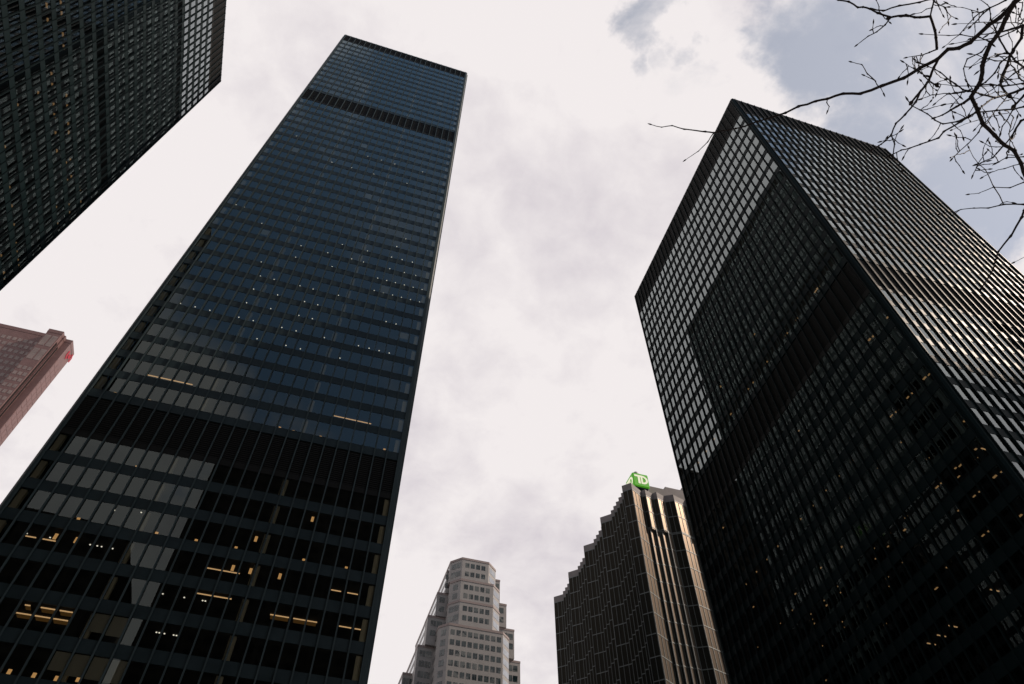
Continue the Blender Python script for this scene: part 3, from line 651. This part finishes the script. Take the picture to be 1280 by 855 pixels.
# ------------------------------------------------------------------ bare street tree at the right
M['bark'] = mat('wet_dark_bark', lambda t: pbr(t, (0.016, 0.013, 0.014), 0.8, 0.2, var=0.4, scale=6, bump=0.5, bscale=30))
tree = thing('bare_tree', (10.6, -2.6, 0), 'leafless street tree reaching dark thin branches into the upper right corner', 'tree')
def ray(px, py):
    return _r * ((px - 640) / F_PX) - _u * ((py - 427.5) / F_PX) + _f
BR = []     # finished branches: list of (px, py, distance, width)
def branch(zf, k, pts, w0, w1, seed=0, name='branch', d0=None):
    """pts run from the thick end to the tip, in the crop they were studied in"""
    P2 = [(zf[0] + a * k, zf[1] + b * k) for a, b in pts]
    ls = [0]
    for a, b in zip(P2, P2[1:]): ls.append(ls[-1] + math.hypot(b[0] - a[0], b[1] - a[1]))
    def near(p, tol):
        best = None
        for q in BR:
            for (x1, y1, s1), (x2, y2, s2) in zip(q, q[1:]):
                dx, dy = x2 - x1, y2 - y1; l2 = dx * dx + dy * dy or 1
                t = min(1, max(0, ((p[0] - x1) * dx + (p[1] - y1) * dy) / l2)); dd = math.hypot(p[0] - x1 - t * dx, p[1] - y1 - t * dy)
                if dd < tol and (best is None or dd < best[0]): best = (dd, s1 + t * (s2 - s1))
        return best[1] if best else None
    rnd = random.Random(len(BR) * 7 + seed)
    a = near(P2[0], 9); z = near(P2[-1], 4) if len(BR) > 1 else None
    if a is None: a = d0 or (9.3 + rnd.uniform(-0.5, 0.5))
    if z is None: z = a + rnd.uniform(-1.0, 1.2) * min(1, ls[-1] / 150)
    D_ = [a + (z - a) * (l / ls[-1]) for l in ls]
    BR.append([(p[0], p[1], s) for p, s in zip(P2, D_)])
    # subdivide, nodes swell a little where buds sit
    pts3, rad = [], []
    for i in range(len(P2)):
        r = ray(*P2[i]).normalized(); t = ls[i] / ls[-1]; w = w0 + (w1 - w0) * t
        pr = D_[i] * w / F_PX / 2 * r.dot(_f) * 1.0
        if i:
            m3 = (pts3[-1] + Vector(CAM) + r * D_[i] - Vector(CAM)) / 2 if False else None
            a3 = pts3[-1]; b3 = Vector(CAM) + r * D_[i]; j = (b3 - a3).length * 0.025
            for q in (0.14, 0.5, 0.86):
                o = Vector((rnd.uniform(-j, j), rnd.uniform(-j, j), rnd.uniform(-j, j)))
                pts3.append(a3.lerp(b3, q) + o * (1 if q == 0.5 else 0.4)); rad.append(rad_prev + (pr - rad_prev) * q)
            pts3.append(b3); rad.append(pr * (1.5 if w < 2.6 else 1.22) if 0 < i < len(P2) - 1 else pr)
        else:
            pts3.append(Vector(CAM) + r * D_[i]); rad.append(pr)
        rad_prev = pr
    if rad[-1] < 0.012:        # a closed bud at the tip
        e_ = pts3[-1]; dv = (e_ - pts3[-2]).normalized(); rb = max(rad[-1], 0.004)
        for s, k in ((0.012, 1.9), (0.028, 2.1), (0.045, 1.2), (0.058, 0.25)): pts3.append(e_ + dv * s); rad.append(rb * k)
    tube(name, pts3, rad)
def tube(name, pts3, rad, n=7, parent=None):
    m = MB(); prev = None
    for i, p in enumerate(pts3):
        d_ = (pts3[min(i + 1, len(pts3) - 1)] - pts3[max(i - 1, 0)]).normalized()
        s = d_.orthogonal().normalized() if prev is None else (prev - d_ * prev.dot(d_)).normalized(); prev = s; t = d_.cross(s)
        for k in range(n): m.v.append(tuple(p + (s * math.cos(2 * math.pi * k / n) + t * math.sin(2 * math.pi * k / n)) * rad[i]))
        if i:
            b = (i - 1) * n
            for k in range(n): m.f.append((b + k, b + (k + 1) % n, b + n + (k + 1) % n, b + n + k))
    m.f.append(tuple(range(n - 1, -1, -1))); e_ = len(m.v) - n; m.f.append(tuple(range(e_, e_ + n)))
    return m.build(name, M['bark'], parent or tree, smooth=True)
z1 = ((1020, 0), 0.11696); z2 = ((1150, 0), 0.11691); z3 = ((1150, 90), 0.11691); z4 = ((1020, 90), 0.12868); z5 = ((1150, 180), 0.19878); z6 = ((800, 90), 0.1875)
def px(*pp): return list(pp)
O = (0, 0)
# two leading limbs
branch(O, 1, px((1305, -22), (1268, 3), (1250, 22), (1236, 31), (1213, 53), (1199, 60), (1185, 61.5), (1172, 74), (1150, 85), (1130, 97.5), (1103, 107), (1076, 117), (1054, 117), (1034, 123.5), (1020, 126.5), (998, 133), (982, 141), (965, 146.5), (946, 152), (931, 158), (920, 160.5), (900, 164)), 6.0, 1.5, d0=8.6, name='limb')
branch(O, 1, px((900, 164), (892, 166), (882, 164.5), (855, 161.5), (840, 157), (827, 159), (815, 156)), 2.0, 0.8)
branch(O, 1, px((892, 166), (885, 177), (873, 189), (858, 199)), 1.3, 0.6)
branch(O, 1, px((1268, 4), (1257, 24), (1252, 36), (1246, 45), (1238, 55), (1232, 69), (1228, 82), (1226.5, 100), (1221, 110), (1214, 121), (1219, 131), (1222.5, 140), (1228, 154), (1243.5, 169.5), (1255, 181), (1268, 189), (1276, 204), (1284, 226)), 5.6, 4.2, name='limb')
b = lambda z, p, w0, w1: branch(z[0], z[1], p, w0 * 0.82, w1 * 0.85)
b(z3, [(550, 270), (470, 330), (390, 370), (330, 405), (240, 460), (170, 485)], 4.5, 1.6)
b(z2, [(180, 520), (170, 400), (160, 325), (110, 175), (0, 185), (-56, 185), (-150, 160), (-310, 185)], 4.2, 3.0)
b(z1, [(800, 185), (660, 140), (580, 95), (500, 75), (450, 80), (350, 18), (240, 0), (120, -40)], 3.0, 2.0)
b(z1, [(800, 185), (740, 265), (650, 340), (560, 385), (450, 470)], 2.2, 1.0)
b(z1, [(580, 88), (720, 115), (890, 60), (1110, 25), (1240, -10)], 2.2, 2.2)
b(z2, [(110, 175), (130, 80), (150, 0), (160, -60)], 2.2, 2.4)
b(z2, [(145, 15), (200, 50), (275, 80), (290, 125), (330, 170), (370, 190)], 1.8, 0.8)
b(z2, [(190, 525), (100, 560), (20, 590), (-130, 612)], 2.4, 0.8)
b(z2, [(190, 640), (150, 720), (110, 820), (95, 860), (80, 880), (0, 985), (-80, 1080)], 4.0, 3.0)
b(z4, [(1020, 175), (970, 290), (865, 415), (775, 500), (730, 610), (680, 665), (610, 715), (560, 745)], 3.0, 1.6)
b(z4, [(730, 610), (765, 700), (750, 800)], 2.0, 1.5)
b(z3, [(620, 430), (600, 430), (440, 530), (250, 640), (200, 705), (0, 775), (-110, 815), (-200, 835), (-315, 890)], 3.0, 1.5)
b(z3, [(600, 428), (540, 465), (400, 530), (245, 555), (160, 515), (75, 445), (0, 405), (-90, 360), (-125, 310)], 2.4, 1.3)
b(z3, [(95, 95), (20, 10), (-30, -20)], 2.0, 1.4)
b(z3, [(95, 95), (160, 135)], 2.6, 2.2)
b(z3, [(570, 210), (460, 190), (380, 130), (210, 0), (160, -30), (0, -90)], 2.4, 1.2)
b(z3, [(490, 205), (400, 228), (130, 243), (20, 285)], 1.8, 0.9)
b(z3, [(615, 150), (380, 148), (220, 130)], 1.6, 0.8)
b(z3, [(615, 150), (750, 130), (900, 150), (1112, 120), (1200, 105)], 2.0, 2.2)
b(z3, [(630, 145), (700, 110), (800, 10), (860, -100), (960, -180)], 2.2, 2.2)
b(z2, [(1250, 270), (1100, 275), (980, 310), (850, 345), (770, 355), (650, 370)], 5.0, 1.2)
b(z2, [(1100, 280), (1000, 330), (870, 390), (700, 425), (500, 440), (370, 465)], 2.2, 0.8)
b(z2, [(1100, 275), (1085, 410), (1000, 530), (965, 590), (930, 700), (880, 800), (860, 870), (870, 920), (905, 975), (940, 1010)], 4.5, 3.0)
b(z2, [(965, 580), (930, 560), (850, 420), (800, 300), (760, 220), (745, 80), (720, 50), (650, 0)], 2.8, 1.0)
b(z2, [(965, 580), (1025, 660), (1112, 720), (1200, 760)], 2.8, 2.8)
b(z2, [(965, 575), (900, 570), (850, 585)], 3.4, 1.4)
b(z2, [(1140, 700), (1000, 790), (930, 850), (850, 900), (680, 1020), (570, 1070)], 2.2, 1.0)
b(z2, [(1000, -45), (920, 0), (745, 85), (640, 135), (580, 185), (430, 360), (270, 490)], 2.6, 0.8)
b(z2, [(640, 135), (450, 80), (330, 75)], 1.3, 0.6)
b(z2, [(745, 90), (680, 140), (550, 275)], 2.2, 1.6)
b(z2, [(760, 445), (640, 400), (440, 370), (310, 380), (40, 365)], 1.8, 0.8)
b(z2, [(710, 490), (660, 555), (505, 630), (465, 735), (480, 810), (505, 890)], 2.2, 1.1)
b(z2, [(700, 620), (640, 630), (560, 700)], 1.5, 0.7)
b(z2, [(700, 620), (800, 650), (1020, 660), (1112, 640), (1180, 630)], 1.6, 1.6)
b(z2, [(770, 245), (900, 240), (1040, 245), (1180, 280)], 1.3, 1.1)
b(z2, [(760, 240), (600, 240), (400, 255)], 1.4, 0.6)
b(z2, [(1100, 20), (1090, 100), (1050, 200), (1040, 330)], 1.6, 0.9)
b(z3, [(940, 240), (1050, 200), (1112, 175), (1200, 150)], 3.6, 4.2)
b(z3, [(940, 240), (800, 275), (650, 240), (575, 212)], 3.4, 2.4)
b(z3, [(800, 275), (720, 320), (640, 390)], 2.6, 2.2)
b(z3, [(940, 240), (880, 330), (820, 400), (735, 500), (700, 540)], 1.8, 1.0)
b(z3, [(950, 245), (1020, 330), (990, 410), (960, 460), (935, 510), (880, 580), (865, 640)], 2.2, 1.4)
b(z3, [(1200, 160), (1112, 250), (1020, 350)], 3.8, 3.0)
b(z3, [(630, 430), (820, 410), (1000, 400), (1112, 370), (1190, 350)], 2.0, 2.6)
b(z3, [(940, 440), (820, 465), (600, 520), (350, 615)], 1.1, 0.6)
b(z3, [(980, 460), (1000, 490), (970, 590), (950, 660), (965, 720), (950, 850)], 1.6, 1.2)
b(z3, [(670, 550), (630, 640), (510, 770), (420, 850), (350, 920)], 1.8, 1.0)
b(z3, [(1180, 480), (1080, 520), (980, 690), (830, 855)], 4.0, 1.2)
b(z3, [(860, 130), (890, 60), (910, 0), (940, -60)], 3.0, 2.0)
b(z3, [(1112, 100), (1060, 60), (1020, -10), (960, -150)], 2.4, 1.6)
b(z5, [(720, 375), (654, 380), (525, 380), (430, 403), (340, 403), (255, 412), (230, 430)], 2.6, 1.0)
b(z5, [(525, 380), (465, 270), (410, 160), (365, 125), (310, 30)], 1.7, 0.8)
b(z5, [(365, 125), (335, 190)], 1.6, 1.0)
b(z5, [(535, 0), (460, 85), (365, 125)], 2.0, 1.4)
b(z5, [(700, 75), (654, 80), (545, 85), (490, 115)], 1.8, 1.2)
b(z5, [(565, 10), (545, 85)], 1.8, 1.8)
b(z5, [(700, 100), (654, 120), (530, 155), (455, 175), (400, 205)], 1.7, 0.8)
b(z5, [(720, 200), (654, 240), (565, 275), (460, 272), (370, 310), (315, 315)], 2.0, 0.8)
b(z5, [(690, 330), (654, 420), (640, 460), (570, 580), (490, 680), (460, 790), (420, 855), (390, 900)], 3.4, 1.6)
b(z5, [(700, 690), (600, 740)], 1.0, 0.6)
b(z6, [(1250, 180), (1245, 205), (1262, 230), (1255, 250)], 1.6, 1.0)
b(z1, [(640, 870), (550, 790), (490, 690), (390, 665)], 1.7, 0.9)
b(z1, [(1085, 740), (1050, 740), (945, 670)], 1.2, 0.8)
b(z1, [(1200, 690), (1130, 680), (1075, 650)], 1.2, 0.8)
# extra fine twigs with a bud at each end, growing off the branches above
rr = random.Random(5)
pool = [q for q in BR[3:]]
for _ in range(170):
    q = rr.choice(pool); i = rr.randrange(len(q) - 1); t = rr.random()
    x = q[i][0] + (q[i + 1][0] - q[i][0]) * t; y_ = q[i][1] + (q[i + 1][1] - q[i][1]) * t
    if x < 1090 or y_ > 270: continue
    a = rr.uniform(0, 6.28); l = rr.uniform(6, 26)
    pp = [(x, y_)]
    for s in range(3): a += rr.uniform(-0.5, 0.5); pp.append((pp[-1][0] + math.cos(a) * l / 3, pp[-1][1] + math.sin(a) * l / 3))
    branch(O, 1, pp, 1.2, 0.7, name='twig')
# limbs outside the picture down to the trunk
fork = Vector((10.0, -2.4, 5.2))
def end3(q): x, y_, s = q[0]; return Vector(CAM) + ray(x, y_).normalized() * s
starts = [end3(q) for q in BR if q[0][0] > 1282]
rj = random.Random(3)
main = end3(BR[0])
def limb(a, bb, r0, r1):
    v = []
    for i in range(7):
        t = i / 6; p = a.lerp(bb, t); p.z += 0.35 * math.sin(math.pi * t); p += Vector((rj.uniform(-.06, .06), rj.uniform(-.06, .06), rj.uniform(-.06, .06))) * (0 < i < 6)
        v.append(p)
    tube('limb', v, [r0 + (r1 - r0) * i / 6 for i in range(7)], 9)
limb(fork, main, 0.085, 0.055)
lower = fork.lerp(main, 0.45); lower.z += 0.3
for s in starts:
    if (s - main).length > 0.3: limb(lower, s, 0.03, 0.014)
q = BR[3][-1]; limb(Vector(CAM) + ray(q[0], q[1]).normalized() * q[2], fork + Vector((0.1, 0.3, 0.2)), 0.03, 0.05)
v = [Vector((10.6, -2.6, 0)), Vector((10.58, -2.58, 0.25)), Vector((10.5, -2.55, 1.2)), Vector((10.35, -2.5, 2.6)), Vector((10.2, -2.45, 4.0)), fork]
tube('trunk', v, [0.24, 0.17, 0.145, 0.13, 0.115, 0.10], 14)
v = [fork, Vector((9.9, -2.8, 6.6)), Vector((10.3, -3.2, 8.2)), Vector((10.1, -3.5, 9.8))]
tube('limb', v, [0.085, 0.06, 0.035, 0.012], 9)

==================================================

Pick out lines containing the word "from", each one as written.

Continue the Blender Python script for this scene: part 3, from line 651. This part finishes the script. Take the picture to be 1280 by 855 pixels.
    """pts run from the thick end to the tip, in the crop they were studied in"""